Il fiasco elettorale di Stati Uniti d’Europa e di Azione impone di avviare una riflessione che non si fermi alla consueta e un po’ trita analisi del giorno dopo. Mi sembra sia arrivato il momento di far ripartire una seria e ponderata riflessione per la creazione di una proposta politica liberal-democratica in Italia. Non ci si può rassegnare al fatto che un sette per cento di elettorato laico, liberale, non ideologico si ritrovi oggi senza rappresentanza nel Parlamento europeo. Senza contare quella quota di astensionismo determinata da coloro che hanno ritenuto improbabile, stante il mancato accordo tra Azione e SUE, il superamento della soglia di sbarramento del 4 per cento. Date le premesse, ritengo che la responsabilità del flop elettorale vada attribuita parimerito a Carlo Calenda e Matteo Renzi che, per ragioni diverse, si sono dimostrati inadeguati a gestire un patrimonio di idee, persone e valori.

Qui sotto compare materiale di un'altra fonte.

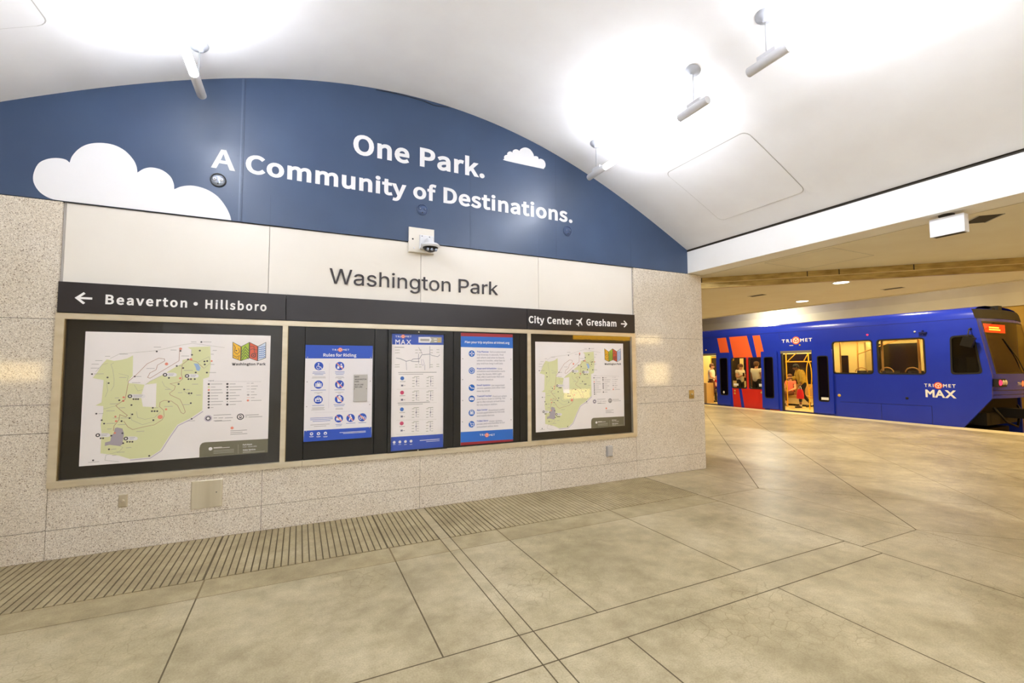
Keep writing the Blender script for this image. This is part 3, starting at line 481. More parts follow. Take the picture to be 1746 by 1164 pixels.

Il derby e la zuffa sui social

E d’altronde, se il bilancio di due progetti politici costruiti attorno alla leadership carismatica di due persone, risulta così fallimentare in termini di risultati elettorali, buonsenso consiglierebbe di riconsiderare tutto lo schema di riferimento. Come hanno scritto Chicco Testa e Claudio Velardi, “questo fallimento è il risultato di uno scontro di personalità che ha reso impossibile ogni accordo”. In nessun altro modo è possibile ricostruire la sconcertante decisione di correre ognuno per proprio conto, alla luce del vigente sistema elettorale. Assistiamo invece, soprattutto sui social, ad una zuffa a colpi d’insulti e recriminazioni tra i tifosi dell’una e l’altra parte, a dimostrare una volta ancora come tutta l’attenzione sia spostata sul derby tra i due leader piuttosto che sulle reali ragioni di una bruciante sconfitta. Fin troppo facile la metafora dei capponi manzoniani eppure mai così appropriata. Vorrei dire a quei tifosi che stilare una classifica delle responsabilità è un esercizio quasi sempre sterile che diventa esiziale se svolto a cose fatte e con un bilancio che recita zero eletti di Azione e zero di SUE nel prossimo parlamento europeo.

Una piattaforma comune

La mancata sottoscrizione di una piattaforma comune, al di là delle singole quote di responsabilità, si è dimostrato un errore imperdonabile che richiede di voltare definitivamente pagina se si vuole rilanciare un progetto che può valere circa il 10 per cento dei consensi elettorali. Questo è il punto. Occorre guardare al prossimo futuro piuttosto che continuare a recriminare sul passato. Occorre, aggiungo, far valere un’etica della responsabilità troppo spesso evocata e quasi sempre ignorata. Un’etica che imporrebbe una presa di coscienza circa l’ostacolo che questi dissapori personali rappresentano per la costruzione di una casa comune.

Una costituente liberale

Questa inclinazione divisiva, che finisce per avere sempre il sopravvento sugli obiettivi comuni, va archiviata una volta per tutte. Come non rendersi conto che tutto questo preclude alla possibilità di rilanciare in modo credibile quel progetto di terzo polo liberaldemocratico di cui l’Italia ha così dannatamente bisogno? È arrivato il momento di lanciare l’idea per una costituente liberale che sappia superare definitivamente le logiche personalistiche, che contribuisca a distillare una nuova classe dirigente e che sia capace, per non rimanere solo una costituente, di coniugare in un unico progetto i valori della liberaldemocrazia con l’aggiunta di un po’ di sano pragmatismo politico che fino ad oggi è stato il vero grande assente.